It is appearing more and more that
(a) Trump wanted too much to “resolve the Korea issue” that
(b) he did not get his team in place and charge that team for doing everything needed before a U.S.-Korea summit meeting, such that his team had strong agreement of a likelihood of success of some sort before an agreement for the summit was made, and
(c) that likelihood appears less and less, and
(d) Trump is in a diplomatic lose-lose situation.
He will “lose face” diplomatically if the U.S. is the 1st one to say there will be no meeting, and he will also “lose face” when they go ahead with the meeting ONLY to go ahead with the meeting, knowing and expecting no major substantive agreements or changes will come out of it.

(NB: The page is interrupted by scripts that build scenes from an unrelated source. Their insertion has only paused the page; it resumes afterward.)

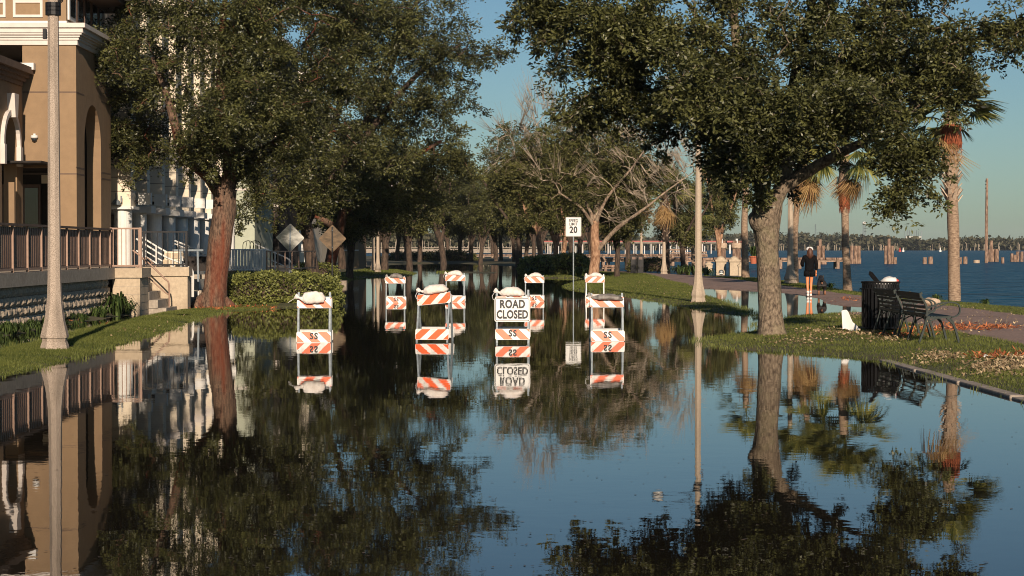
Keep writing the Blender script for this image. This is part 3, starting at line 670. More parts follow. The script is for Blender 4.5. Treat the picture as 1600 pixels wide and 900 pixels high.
def bench(loc, rz, label):
    t = thing('park_bench', label, 'bench', loc, rz, 'green metal benches facing the lake')
    Lb = 1.72
    for k, y in enumerate((0.0, Lb / 2, Lb)):
        fr = MB()
        strap(fr, [(-.10, 0), (-.05, .14), (.0, .30), (.03, .42)] , y, .05, .032)
        strap(fr, BACKC + [(-.05, .83)], y, .048, .03)
        strap(fr, [(.03, .42), (.16, .415), (.30, .425), (.42, .43)], y, .045, .028)
        strap(fr, [(.56, 0), (.52, .16), (.46, .32), (.36, .41)], y, .05, .032)
        strap(fr, [(.0, .31), (.10, .37), (.22, .41)], y, .03, .02)
        strap(fr, [(.48, .28), (.46, .36), (.42, .41)], y, .03, .02)
        if k != 1:
            strap(fr, [(.02, .56), (.14, .62), (.30, .665), (.46, .67), (.56, .62), (.575, .53), (.54, .46), (.44, .42)], y, .05, .022)
            strap(fr, [(.04, .47), (.20, .58), (.36, .655)], y, .03, .018)
        fr.build('frame', 'green_metal', t)
    for i in range(7):
        u = i / 6; p = curve([(a, 0, b) for a, b in BACKC], 6); q = p[int(2 + u * (len(p) - 5))]
        s_ = MB(); s_.box((q.x - .014, Lb / 2, q.z), (.014, Lb + .04, .042)); s_.build('back_slat', 'green_metal', t)
    for i in range(8):
        s_ = MB(); s_.box((.06 + i * .052, Lb / 2, .442 - .01 * math.sin(i / 7 * 3.1)), (.042, Lb + .04, .016)); s_.build('seat_slat', 'green_metal', t)
    return t
def on(x, y): return (x, y, gz(x, y))
x0 = X_at(1440, 31.6); bench(on(x0 + .06, 31.6), SK, 'nearer of the two green benches, its curved end frame and arm towards the grass')
bench(on(x0 + .02, 33.55), SK, 'farther green bench, in front of the slatted litter bin')
# bin
d = 36.1; x = X_at(1376, d); t = thing('litter_bin', 'black slatted metal litter bin overfull with rubbish behind the benches', 'litter bin', (x, d, gz(x, d)), .1); t.scale = (1, 1, .935)
R_ = .345
for i in range(30):
    a = 2 * math.pi * i / 30; s_ = MB(); s_.box((R_ * math.cos(a), R_ * math.sin(a), .47), (.012, .042, .80), a); s_.build('slat', 'black_metal', t)
for z in (.07, .86, .985):
    b = MB(); b.tube([((R_ + .004) * math.cos(k * math.pi / 20), (R_ + .004) * math.sin(k * math.pi / 20), z) for k in range(41)], .013 if z < .9 else .02, 6, cap=False); b.build('hoop', 'black_metal', t)
b = MB(); n = 40
for k in range(n):
    a0, a1 = 2 * math.pi * k / n, 2 * math.pi * (k + .8) / n
    b.add([(R_ * 1.01 * math.cos(a), R_ * 1.01 * math.sin(a), z) for a, z in ((a0, .87), (a1, .87), (a1, .98), (a0, .98))], [(0, 1, 2, 3)])
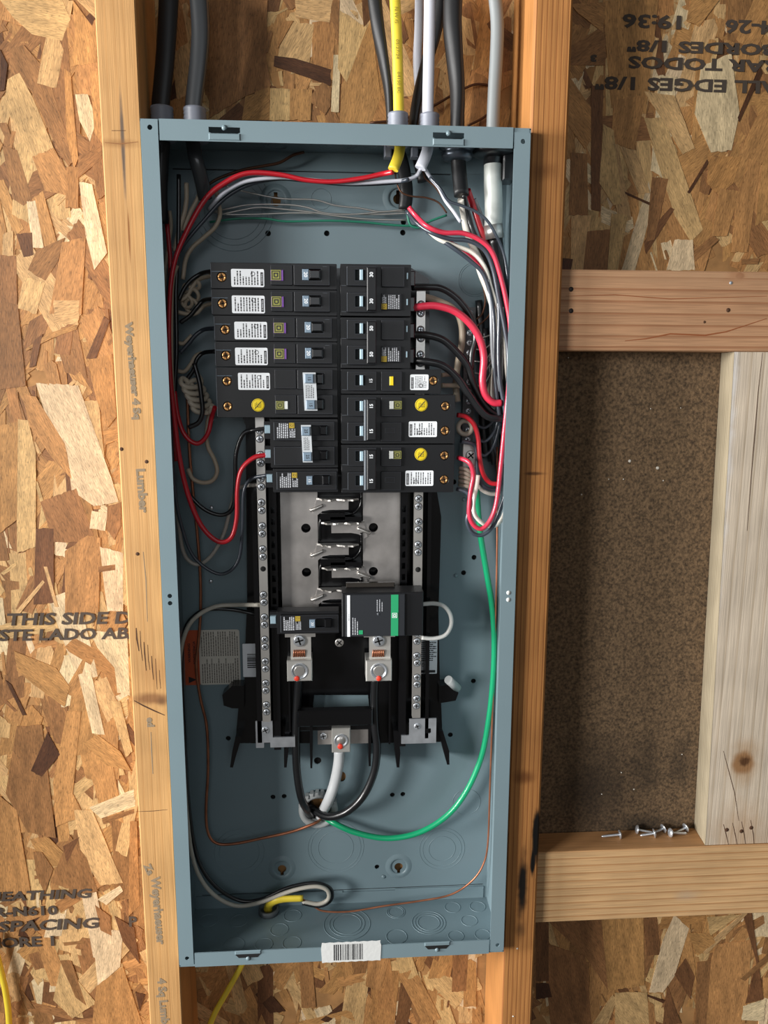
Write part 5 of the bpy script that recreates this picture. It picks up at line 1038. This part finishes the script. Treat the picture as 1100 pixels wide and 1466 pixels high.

I have said all along that there should have no announcement of any summit before the ground work for a successful summit had been done and which had good expectations of success. That is normally all done in deep background with neither party disclosing any part of those discussions until they have AGREED ON (a) a summit and (b) what will make it a success. The summit meetings themselves are usually AFTER preliminary agreements have already been reached, behind the scenes (like as Kissinger secretly did with China).
Trump’s problem is sometimes not his ideas, but his style, which pushes TOO MUCH into the public realm, and in the case of this summit meeting it is easy to see it may have all been for nothing, but its all - all the expectations - already out there and built up, by him.
N. Korean vessels may be interdicted in high seas. U.S. Coast Guards are already out there watching. Navy ships from several countries sailed into Japan some months ago. They could fan out and go into action.